§ Goal: Copy out the data below as written; omit any images.
┄┄┄┄┄┄┄┄┄┄
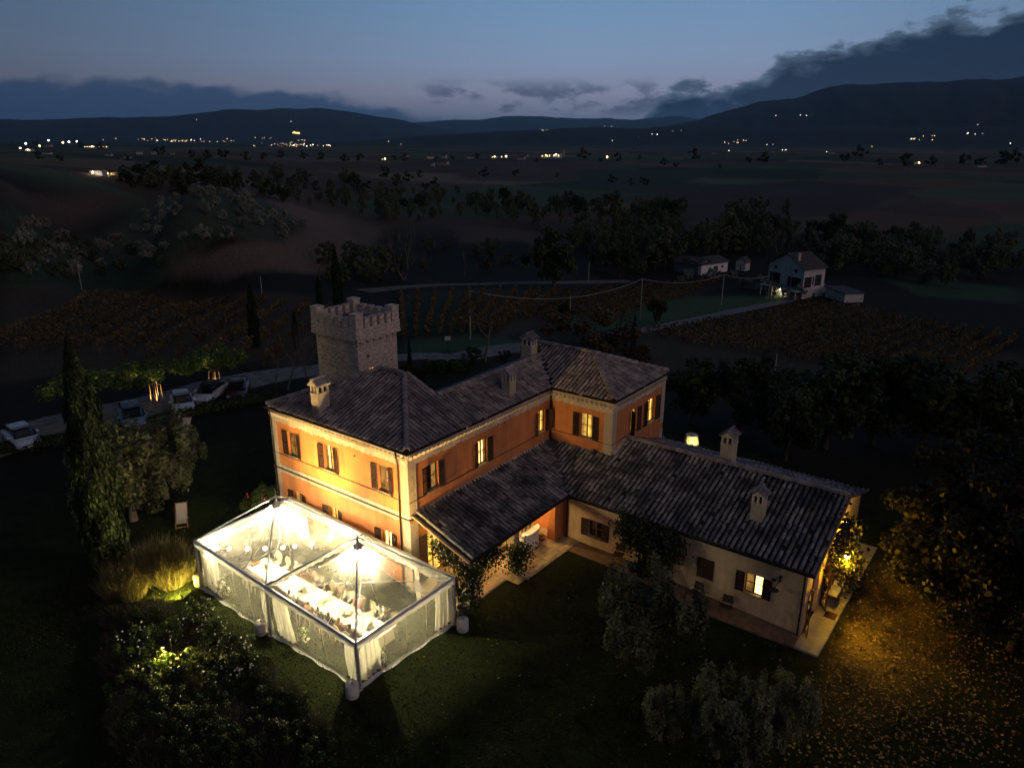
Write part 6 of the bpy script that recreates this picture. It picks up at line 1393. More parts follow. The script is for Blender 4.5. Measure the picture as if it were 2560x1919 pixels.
# loose cover: fallen leaves, short grass
def carpet(name, poly_fn, n, size, mat, seed, lift, asp=1.4, kind='stuff', tilt=.5):
    rg = np.random.default_rng(seed); p = poly_fn(rg, n); p = np.column_stack([p, H(p[:, 0], p[:, 1]) + lift]); nr = np.tile([[0, 0, 1.]], (len(p), 1)) + rg.normal(size=p.shape) * tilt
    vs, q = leaves(p, nr, rg.uniform(.5, 1.4, len(p)) * size, asp, None, rg); return tag(obj(name, smesh(name, vs, q, mat, rg.random(len(p)))), kind=kind)
F_FALL = foliage('fallen_leaf', (.05, .026, .008), (.50, .33, .09))
def yard(rg, n):
    x = 18.7 + rg.gamma(2.0, 2.4, n); y = rg.normal(10, 6.5, n); m = (x < 34) & ~((x < 18.75)) & (y < 26); return np.column_stack([x, y])[m]
carpet('fallen_leaves', yard, 6200, .105, F_FALL, 170, .03)
carpet('fallen_leaves', lambda rg, n: np.column_stack([rg.normal(14, 5, n), rg.normal(2, 4.5, n)]), 420, .085, F_FALL, 171, .03)
carpet('fallen_leaves', lambda rg, n: np.column_stack([rg.uniform(17.6, 18.6, n), rg.uniform(8.3, 20, n)]), 70, .08, F_FALL, 172, .10)
carpet('fallen_leaves', lambda rg, n: np.column_stack([rg.uniform(-12, 9, n), rg.uniform(-13, 0, n)]), 90, .085, F_FALL, 173, .03)
def lawnpts(rg, n):
    p = np.column_stack([rg.uniform(-16, 18, n), rg.uniform(-16, 9, n)]); return p[~((p[:, 0] > -.1) & (p[:, 0] < 4.7) & (p[:, 1] > -.4)) & ~((p[:, 0] < .1) & (p[:, 1] > -.1)) & ~((p[:, 0] > 4.4) & (p[:, 1] > 8))]
rg_ = np.random.default_rng(180); lp = lawnpts(rg_, 60000); n = len(lp); b = np.column_stack([lp, H(lp[:, 0], lp[:, 1])]); s = rg_.normal(size=(n, 3)) * .02; s[:, 2] = 0; tpv = b + np.column_stack([rg_.normal(size=(n, 2)) * .04, rg_.uniform(.04, .10, n)])
tag(obj('short_grass', smesh('short_grass', np.stack([b - s, b + s, tpv], 1).reshape(-1, 3), np.arange(3 * n).reshape(-1, 3), foliage('lawn_blade', (.010, .014, .003), (.040, .050, .011)), np.clip(.5 + .9 * fbm(lp[:, 0] / 1.6, lp[:, 1] / 1.6, 81, 4) + .2 * rg_.normal(size=n), 0, 1))), kind='stuff')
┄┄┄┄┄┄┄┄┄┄
§ Solution to this problem:
Write part 6 of the bpy script that recreates this picture. It picks up at line 1393. More parts follow. The script is for Blender 4.5. Measure the picture as if it were 2560x1919 pixels.
# loose cover: fallen leaves, short grass
def carpet(name, poly_fn, n, size, mat, seed, lift, asp=1.4, kind='stuff', tilt=.5):
    rg = np.random.default_rng(seed); p = poly_fn(rg, n); p = np.column_stack([p, H(p[:, 0], p[:, 1]) + lift]); nr = np.tile([[0, 0, 1.]], (len(p), 1)) + rg.normal(size=p.shape) * tilt
    vs, q = leaves(p, nr, rg.uniform(.5, 1.4, len(p)) * size, asp, None, rg); return tag(obj(name, smesh(name, vs, q, mat, rg.random(len(p)))), kind=kind)
F_FALL = foliage('fallen_leaf', (.05, .026, .008), (.50, .33, .09))
def yard(rg, n):
    x = 18.7 + rg.gamma(2.0, 2.4, n); y = rg.normal(10, 6.5, n); m = (x < 34) & ~((x < 18.75)) & (y < 26); return np.column_stack([x, y])[m]
carpet('fallen_leaves', yard, 6200, .105, F_FALL, 170, .03)
carpet('fallen_leaves', lambda rg, n: np.column_stack([rg.normal(14, 5, n), rg.normal(2, 4.5, n)]), 420, .085, F_FALL, 171, .03)
carpet('fallen_leaves', lambda rg, n: np.column_stack([rg.uniform(17.6, 18.6, n), rg.uniform(8.3, 20, n)]), 70, .08, F_FALL, 172, .10)
carpet('fallen_leaves', lambda rg, n: np.column_stack([rg.uniform(-12, 9, n), rg.uniform(-13, 0, n)]), 90, .085, F_FALL, 173, .03)
def lawnpts(rg, n):
    p = np.column_stack([rg.uniform(-16, 18, n), rg.uniform(-16, 9, n)]); return p[~((p[:, 0] > -.1) & (p[:, 0] < 4.7) & (p[:, 1] > -.4)) & ~((p[:, 0] < .1) & (p[:, 1] > -.1)) & ~((p[:, 0] > 4.4) & (p[:, 1] > 8))]
rg_ = np.random.default_rng(180); lp = lawnpts(rg_, 60000); n = len(lp); b = np.column_stack([lp, H(lp[:, 0], lp[:, 1])]); s = rg_.normal(size=(n, 3)) * .02; s[:, 2] = 0; tpv = b + np.column_stack([rg_.normal(size=(n, 2)) * .04, rg_.uniform(.04, .10, n)])
tag(obj('short_grass', smesh('short_grass', np.stack([b - s, b + s, tpv], 1).reshape(-1, 3), np.arange(3 * n).reshape(-1, 3), foliage('lawn_blade', (.010, .014, .003), (.040, .050, .011)), np.clip(.5 + .9 * fbm(lp[:, 0] / 1.6, lp[:, 1] / 1.6, 81, 4) + .2 * rg_.normal(size=n), 0, 1))), kind='stuff')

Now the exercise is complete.